Goal:
Pull out each line of the records holding the string "More".

Information shown:
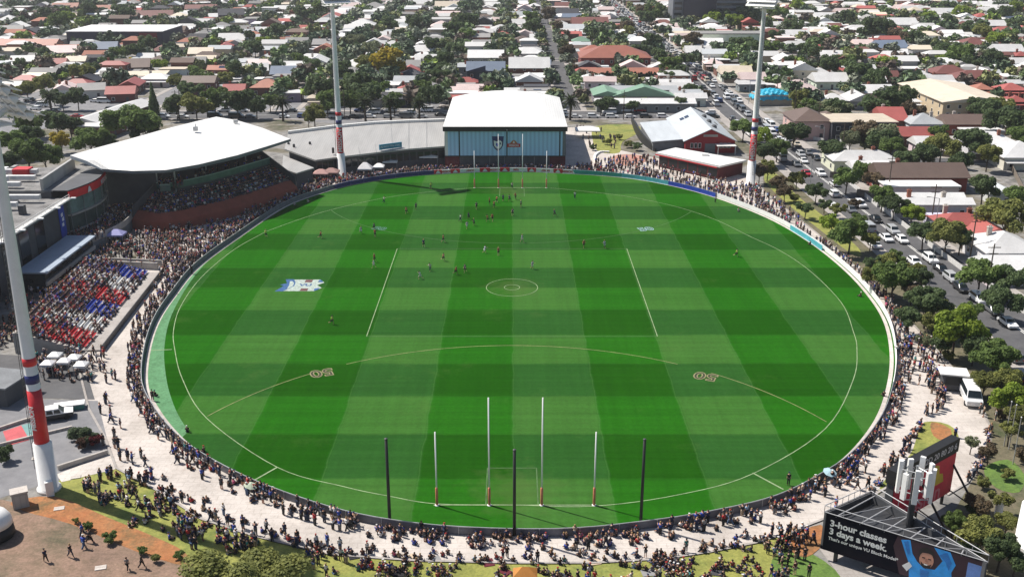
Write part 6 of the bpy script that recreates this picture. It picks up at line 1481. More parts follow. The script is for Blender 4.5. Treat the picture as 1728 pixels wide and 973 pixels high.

==

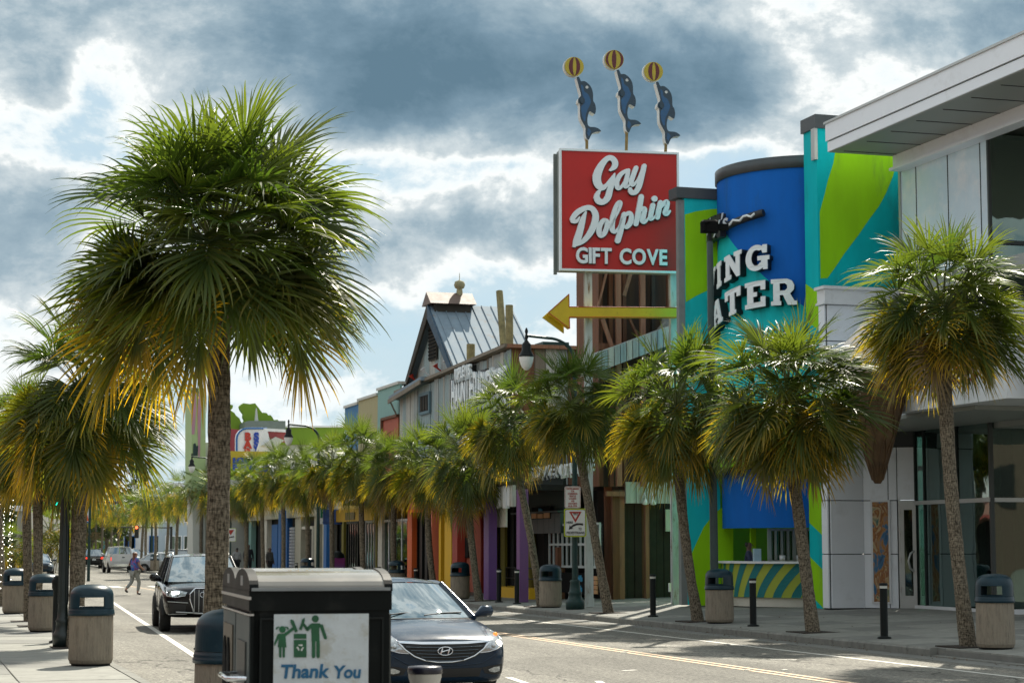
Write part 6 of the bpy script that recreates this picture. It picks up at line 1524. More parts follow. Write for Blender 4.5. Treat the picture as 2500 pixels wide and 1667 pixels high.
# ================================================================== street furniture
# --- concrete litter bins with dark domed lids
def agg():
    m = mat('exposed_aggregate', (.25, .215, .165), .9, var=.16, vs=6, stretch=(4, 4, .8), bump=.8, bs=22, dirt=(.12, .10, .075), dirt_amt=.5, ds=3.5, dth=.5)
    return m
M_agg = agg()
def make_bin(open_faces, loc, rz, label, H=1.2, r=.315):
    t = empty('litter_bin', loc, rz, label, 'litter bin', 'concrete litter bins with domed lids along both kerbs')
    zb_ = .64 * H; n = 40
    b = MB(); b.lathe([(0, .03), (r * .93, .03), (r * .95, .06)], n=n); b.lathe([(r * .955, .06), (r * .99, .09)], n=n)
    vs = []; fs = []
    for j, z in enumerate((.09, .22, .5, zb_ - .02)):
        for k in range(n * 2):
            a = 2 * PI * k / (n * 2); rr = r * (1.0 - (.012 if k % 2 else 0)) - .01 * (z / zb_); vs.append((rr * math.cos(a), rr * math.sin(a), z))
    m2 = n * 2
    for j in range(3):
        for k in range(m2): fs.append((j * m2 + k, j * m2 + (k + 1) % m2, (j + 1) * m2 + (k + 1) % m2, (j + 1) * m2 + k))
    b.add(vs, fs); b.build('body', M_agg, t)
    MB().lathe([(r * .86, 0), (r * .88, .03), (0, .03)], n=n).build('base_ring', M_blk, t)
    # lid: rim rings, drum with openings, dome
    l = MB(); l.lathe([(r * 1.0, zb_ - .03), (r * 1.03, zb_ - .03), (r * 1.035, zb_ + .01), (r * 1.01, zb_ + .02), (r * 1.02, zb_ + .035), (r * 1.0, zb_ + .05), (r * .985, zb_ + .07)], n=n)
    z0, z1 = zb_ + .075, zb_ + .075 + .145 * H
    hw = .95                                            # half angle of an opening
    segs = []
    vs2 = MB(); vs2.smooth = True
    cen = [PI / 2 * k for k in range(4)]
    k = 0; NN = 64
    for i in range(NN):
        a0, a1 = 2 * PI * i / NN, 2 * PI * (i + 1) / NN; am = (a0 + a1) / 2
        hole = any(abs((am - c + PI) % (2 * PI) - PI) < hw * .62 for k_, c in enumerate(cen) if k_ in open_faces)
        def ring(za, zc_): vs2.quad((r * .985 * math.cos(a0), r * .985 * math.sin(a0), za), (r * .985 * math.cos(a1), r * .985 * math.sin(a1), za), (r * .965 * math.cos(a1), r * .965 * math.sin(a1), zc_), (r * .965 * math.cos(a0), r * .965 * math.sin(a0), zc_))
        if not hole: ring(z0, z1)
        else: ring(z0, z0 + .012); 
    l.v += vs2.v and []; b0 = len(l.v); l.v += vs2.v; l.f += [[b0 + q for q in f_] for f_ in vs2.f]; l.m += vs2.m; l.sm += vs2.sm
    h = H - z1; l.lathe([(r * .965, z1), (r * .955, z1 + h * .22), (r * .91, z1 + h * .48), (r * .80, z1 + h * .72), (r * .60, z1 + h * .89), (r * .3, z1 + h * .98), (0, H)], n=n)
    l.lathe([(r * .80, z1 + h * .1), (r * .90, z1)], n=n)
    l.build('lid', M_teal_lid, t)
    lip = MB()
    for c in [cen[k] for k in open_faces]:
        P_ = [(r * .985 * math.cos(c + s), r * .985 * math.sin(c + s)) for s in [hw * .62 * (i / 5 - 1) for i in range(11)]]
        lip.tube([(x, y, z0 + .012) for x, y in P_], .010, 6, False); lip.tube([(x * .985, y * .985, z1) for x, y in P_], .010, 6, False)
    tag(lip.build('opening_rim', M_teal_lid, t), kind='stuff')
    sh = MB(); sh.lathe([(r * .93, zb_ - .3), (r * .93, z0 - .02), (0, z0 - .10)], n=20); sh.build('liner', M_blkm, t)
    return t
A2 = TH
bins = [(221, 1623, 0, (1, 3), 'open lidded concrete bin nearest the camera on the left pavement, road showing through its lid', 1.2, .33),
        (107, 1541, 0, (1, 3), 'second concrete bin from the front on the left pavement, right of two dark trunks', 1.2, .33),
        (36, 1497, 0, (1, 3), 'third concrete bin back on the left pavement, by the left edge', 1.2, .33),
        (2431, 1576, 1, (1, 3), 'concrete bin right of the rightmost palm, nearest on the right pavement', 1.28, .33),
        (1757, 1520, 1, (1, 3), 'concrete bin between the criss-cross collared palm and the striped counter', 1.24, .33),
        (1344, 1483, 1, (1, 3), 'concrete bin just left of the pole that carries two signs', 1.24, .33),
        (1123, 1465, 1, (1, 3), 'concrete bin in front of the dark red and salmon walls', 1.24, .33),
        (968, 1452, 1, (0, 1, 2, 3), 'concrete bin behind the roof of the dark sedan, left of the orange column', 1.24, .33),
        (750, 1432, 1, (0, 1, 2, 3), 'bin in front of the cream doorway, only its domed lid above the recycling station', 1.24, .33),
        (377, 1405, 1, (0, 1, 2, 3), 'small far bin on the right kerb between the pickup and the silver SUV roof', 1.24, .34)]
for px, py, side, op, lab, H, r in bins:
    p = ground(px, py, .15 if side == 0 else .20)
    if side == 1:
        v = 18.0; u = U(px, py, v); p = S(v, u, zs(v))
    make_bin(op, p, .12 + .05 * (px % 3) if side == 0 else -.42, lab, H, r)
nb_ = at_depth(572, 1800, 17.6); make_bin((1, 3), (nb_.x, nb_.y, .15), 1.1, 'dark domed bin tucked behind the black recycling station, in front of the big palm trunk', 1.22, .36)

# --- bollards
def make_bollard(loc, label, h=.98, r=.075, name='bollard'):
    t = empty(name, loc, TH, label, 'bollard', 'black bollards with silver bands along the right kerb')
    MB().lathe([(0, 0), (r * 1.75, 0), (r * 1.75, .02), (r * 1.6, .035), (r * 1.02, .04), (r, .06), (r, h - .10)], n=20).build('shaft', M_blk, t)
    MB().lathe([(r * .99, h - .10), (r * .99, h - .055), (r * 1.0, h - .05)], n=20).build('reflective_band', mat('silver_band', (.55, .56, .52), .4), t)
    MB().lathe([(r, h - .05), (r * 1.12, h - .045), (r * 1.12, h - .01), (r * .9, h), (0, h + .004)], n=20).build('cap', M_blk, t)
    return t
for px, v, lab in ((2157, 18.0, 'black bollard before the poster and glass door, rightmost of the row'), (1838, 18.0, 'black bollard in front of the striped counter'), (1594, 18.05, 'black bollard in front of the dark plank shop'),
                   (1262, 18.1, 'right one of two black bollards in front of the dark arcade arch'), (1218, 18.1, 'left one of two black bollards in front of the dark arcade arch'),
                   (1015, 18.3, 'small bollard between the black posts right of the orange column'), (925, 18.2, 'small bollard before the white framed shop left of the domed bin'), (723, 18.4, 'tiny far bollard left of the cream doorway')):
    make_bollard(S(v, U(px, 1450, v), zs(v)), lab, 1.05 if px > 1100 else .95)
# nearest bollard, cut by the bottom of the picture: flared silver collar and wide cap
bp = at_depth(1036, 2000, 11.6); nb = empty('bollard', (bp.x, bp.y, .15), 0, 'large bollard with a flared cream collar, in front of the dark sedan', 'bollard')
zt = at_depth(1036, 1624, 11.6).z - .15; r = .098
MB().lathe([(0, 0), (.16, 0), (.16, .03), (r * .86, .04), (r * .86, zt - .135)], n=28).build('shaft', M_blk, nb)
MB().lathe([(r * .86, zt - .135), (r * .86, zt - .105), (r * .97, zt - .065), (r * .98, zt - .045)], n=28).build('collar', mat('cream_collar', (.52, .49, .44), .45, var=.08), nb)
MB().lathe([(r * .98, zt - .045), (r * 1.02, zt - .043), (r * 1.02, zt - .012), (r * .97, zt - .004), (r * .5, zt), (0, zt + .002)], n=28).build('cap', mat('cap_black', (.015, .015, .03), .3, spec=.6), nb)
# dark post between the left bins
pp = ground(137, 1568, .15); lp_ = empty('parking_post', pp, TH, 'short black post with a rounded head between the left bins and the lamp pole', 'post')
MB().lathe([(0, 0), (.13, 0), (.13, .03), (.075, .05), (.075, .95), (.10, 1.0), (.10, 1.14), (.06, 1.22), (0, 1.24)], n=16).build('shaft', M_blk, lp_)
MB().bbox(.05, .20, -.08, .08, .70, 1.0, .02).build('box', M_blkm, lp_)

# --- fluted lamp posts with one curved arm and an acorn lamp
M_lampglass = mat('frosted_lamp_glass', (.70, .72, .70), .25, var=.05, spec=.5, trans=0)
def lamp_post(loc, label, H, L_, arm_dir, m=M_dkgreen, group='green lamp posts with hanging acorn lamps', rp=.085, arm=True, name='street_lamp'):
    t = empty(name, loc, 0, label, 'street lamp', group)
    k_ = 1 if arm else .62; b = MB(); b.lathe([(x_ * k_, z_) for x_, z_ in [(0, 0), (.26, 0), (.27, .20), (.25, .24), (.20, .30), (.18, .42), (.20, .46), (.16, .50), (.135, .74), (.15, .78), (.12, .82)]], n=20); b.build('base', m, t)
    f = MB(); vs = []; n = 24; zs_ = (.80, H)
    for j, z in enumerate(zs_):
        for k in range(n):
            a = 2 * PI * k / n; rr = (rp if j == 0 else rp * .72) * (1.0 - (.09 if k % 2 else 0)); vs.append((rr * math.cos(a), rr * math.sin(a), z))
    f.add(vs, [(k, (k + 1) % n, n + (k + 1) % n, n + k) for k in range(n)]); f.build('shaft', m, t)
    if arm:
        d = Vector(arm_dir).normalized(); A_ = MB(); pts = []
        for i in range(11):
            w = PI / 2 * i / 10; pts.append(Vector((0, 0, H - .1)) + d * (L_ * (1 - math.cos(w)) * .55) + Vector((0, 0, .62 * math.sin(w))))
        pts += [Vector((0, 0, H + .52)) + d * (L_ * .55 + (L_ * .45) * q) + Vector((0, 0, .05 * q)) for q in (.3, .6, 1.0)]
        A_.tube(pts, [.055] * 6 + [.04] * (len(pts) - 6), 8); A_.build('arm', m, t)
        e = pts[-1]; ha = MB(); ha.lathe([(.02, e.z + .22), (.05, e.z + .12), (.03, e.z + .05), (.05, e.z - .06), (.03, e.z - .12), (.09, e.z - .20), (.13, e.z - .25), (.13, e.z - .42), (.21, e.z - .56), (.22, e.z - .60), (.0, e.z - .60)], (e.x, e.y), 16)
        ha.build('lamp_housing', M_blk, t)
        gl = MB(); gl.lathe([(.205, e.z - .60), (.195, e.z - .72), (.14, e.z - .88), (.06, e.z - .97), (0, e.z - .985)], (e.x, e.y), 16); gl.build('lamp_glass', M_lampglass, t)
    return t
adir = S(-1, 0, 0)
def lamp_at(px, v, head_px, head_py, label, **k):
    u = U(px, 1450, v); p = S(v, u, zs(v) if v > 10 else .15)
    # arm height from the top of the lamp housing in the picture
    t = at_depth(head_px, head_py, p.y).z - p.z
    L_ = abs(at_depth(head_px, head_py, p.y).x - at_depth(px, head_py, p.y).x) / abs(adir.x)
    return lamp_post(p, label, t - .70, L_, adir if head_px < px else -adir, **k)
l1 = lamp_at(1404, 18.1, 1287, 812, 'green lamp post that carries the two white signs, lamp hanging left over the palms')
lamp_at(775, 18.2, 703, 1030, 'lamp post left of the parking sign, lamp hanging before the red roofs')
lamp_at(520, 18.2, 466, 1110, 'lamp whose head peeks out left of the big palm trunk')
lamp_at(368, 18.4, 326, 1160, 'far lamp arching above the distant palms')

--

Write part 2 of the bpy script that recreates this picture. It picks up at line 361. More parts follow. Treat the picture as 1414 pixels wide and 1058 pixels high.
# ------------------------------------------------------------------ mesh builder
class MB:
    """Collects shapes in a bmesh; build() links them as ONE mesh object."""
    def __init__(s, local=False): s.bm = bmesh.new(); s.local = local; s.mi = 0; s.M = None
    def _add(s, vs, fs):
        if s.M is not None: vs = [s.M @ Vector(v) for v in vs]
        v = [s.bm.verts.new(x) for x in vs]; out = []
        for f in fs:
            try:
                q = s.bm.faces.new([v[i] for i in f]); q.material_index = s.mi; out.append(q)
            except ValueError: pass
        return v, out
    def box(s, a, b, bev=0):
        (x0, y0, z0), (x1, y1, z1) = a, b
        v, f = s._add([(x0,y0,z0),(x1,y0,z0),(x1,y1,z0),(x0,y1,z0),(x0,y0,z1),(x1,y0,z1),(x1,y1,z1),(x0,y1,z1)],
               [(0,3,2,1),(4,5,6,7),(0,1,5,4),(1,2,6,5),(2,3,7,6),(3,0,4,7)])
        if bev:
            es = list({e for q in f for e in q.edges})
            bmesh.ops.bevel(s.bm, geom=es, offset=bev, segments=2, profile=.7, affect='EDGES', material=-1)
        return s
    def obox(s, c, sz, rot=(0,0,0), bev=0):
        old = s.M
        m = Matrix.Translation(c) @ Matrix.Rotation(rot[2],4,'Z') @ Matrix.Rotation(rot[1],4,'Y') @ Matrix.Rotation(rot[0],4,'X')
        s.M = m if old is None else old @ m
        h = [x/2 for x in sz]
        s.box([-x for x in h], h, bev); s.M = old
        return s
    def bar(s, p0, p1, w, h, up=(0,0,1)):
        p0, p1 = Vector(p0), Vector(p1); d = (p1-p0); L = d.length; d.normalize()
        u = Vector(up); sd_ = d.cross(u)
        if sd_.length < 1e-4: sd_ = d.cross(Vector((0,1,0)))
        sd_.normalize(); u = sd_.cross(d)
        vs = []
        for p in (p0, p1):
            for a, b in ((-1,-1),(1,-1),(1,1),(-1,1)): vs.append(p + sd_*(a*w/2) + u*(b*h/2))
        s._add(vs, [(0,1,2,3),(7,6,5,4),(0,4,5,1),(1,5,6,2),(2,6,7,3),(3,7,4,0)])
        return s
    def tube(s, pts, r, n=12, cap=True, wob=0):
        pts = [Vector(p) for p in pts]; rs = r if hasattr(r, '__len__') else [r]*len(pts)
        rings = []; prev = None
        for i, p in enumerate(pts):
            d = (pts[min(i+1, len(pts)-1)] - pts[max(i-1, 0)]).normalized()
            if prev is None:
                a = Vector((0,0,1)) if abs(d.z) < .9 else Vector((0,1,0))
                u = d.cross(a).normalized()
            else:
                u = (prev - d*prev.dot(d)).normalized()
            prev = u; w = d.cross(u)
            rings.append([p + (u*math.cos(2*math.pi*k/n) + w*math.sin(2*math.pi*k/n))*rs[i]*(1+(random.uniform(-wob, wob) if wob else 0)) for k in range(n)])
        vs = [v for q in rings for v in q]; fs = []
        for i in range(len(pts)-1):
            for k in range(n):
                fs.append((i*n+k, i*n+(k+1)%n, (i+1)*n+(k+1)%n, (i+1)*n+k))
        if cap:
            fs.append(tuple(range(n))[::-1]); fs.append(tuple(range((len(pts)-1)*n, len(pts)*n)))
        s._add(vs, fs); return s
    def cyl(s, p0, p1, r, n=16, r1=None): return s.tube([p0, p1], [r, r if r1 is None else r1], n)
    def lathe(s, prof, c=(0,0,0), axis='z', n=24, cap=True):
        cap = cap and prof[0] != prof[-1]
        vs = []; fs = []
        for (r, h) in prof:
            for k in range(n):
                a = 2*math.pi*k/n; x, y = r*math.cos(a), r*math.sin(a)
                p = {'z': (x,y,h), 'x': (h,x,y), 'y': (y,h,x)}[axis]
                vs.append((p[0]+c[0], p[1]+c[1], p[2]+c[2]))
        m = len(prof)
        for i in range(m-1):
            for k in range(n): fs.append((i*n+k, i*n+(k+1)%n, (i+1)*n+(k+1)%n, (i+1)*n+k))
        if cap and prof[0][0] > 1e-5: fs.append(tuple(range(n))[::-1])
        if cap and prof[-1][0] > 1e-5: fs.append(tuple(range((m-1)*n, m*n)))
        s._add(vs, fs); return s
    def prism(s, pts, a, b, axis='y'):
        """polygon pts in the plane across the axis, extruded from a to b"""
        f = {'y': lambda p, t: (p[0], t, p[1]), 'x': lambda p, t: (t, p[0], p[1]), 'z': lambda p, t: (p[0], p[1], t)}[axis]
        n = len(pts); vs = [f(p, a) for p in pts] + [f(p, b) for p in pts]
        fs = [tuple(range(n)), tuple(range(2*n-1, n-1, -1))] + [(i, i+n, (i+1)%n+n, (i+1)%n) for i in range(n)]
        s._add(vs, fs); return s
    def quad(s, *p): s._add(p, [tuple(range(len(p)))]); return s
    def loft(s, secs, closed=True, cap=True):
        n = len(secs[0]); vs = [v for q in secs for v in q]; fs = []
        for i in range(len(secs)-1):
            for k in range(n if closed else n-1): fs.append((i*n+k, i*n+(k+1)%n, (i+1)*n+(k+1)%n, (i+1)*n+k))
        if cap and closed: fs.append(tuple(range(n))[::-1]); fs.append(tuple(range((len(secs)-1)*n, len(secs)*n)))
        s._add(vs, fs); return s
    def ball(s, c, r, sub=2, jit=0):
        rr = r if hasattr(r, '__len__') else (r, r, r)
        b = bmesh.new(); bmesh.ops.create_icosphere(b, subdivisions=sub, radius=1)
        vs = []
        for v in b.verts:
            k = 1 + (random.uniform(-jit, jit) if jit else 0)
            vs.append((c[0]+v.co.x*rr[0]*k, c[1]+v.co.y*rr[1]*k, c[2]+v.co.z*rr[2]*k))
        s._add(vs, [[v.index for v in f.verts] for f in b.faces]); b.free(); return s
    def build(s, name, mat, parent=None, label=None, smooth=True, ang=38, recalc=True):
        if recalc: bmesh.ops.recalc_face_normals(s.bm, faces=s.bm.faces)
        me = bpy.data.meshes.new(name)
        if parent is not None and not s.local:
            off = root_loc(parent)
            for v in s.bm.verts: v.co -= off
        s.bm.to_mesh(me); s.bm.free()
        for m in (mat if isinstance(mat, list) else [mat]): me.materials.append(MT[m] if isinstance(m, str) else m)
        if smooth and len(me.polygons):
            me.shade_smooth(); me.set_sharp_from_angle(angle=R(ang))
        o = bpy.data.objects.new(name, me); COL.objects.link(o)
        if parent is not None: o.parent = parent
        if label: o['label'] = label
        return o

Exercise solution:
Write part 6 of the bpy script that recreates this picture. It picks up at line 1481. More parts follow. The script is for Blender 4.5. Treat the picture as 1728 pixels wide and 973 pixels high.
Write part 6 of the bpy script that recreates this picture. It picks up at line 1524. More parts follow. Write for Blender 4.5. Treat the picture as 2500 pixels wide and 1667 pixels high.
Write part 2 of the bpy script that recreates this picture. It picks up at line 361. More parts follow. Treat the picture as 1414 pixels wide and 1058 pixels high.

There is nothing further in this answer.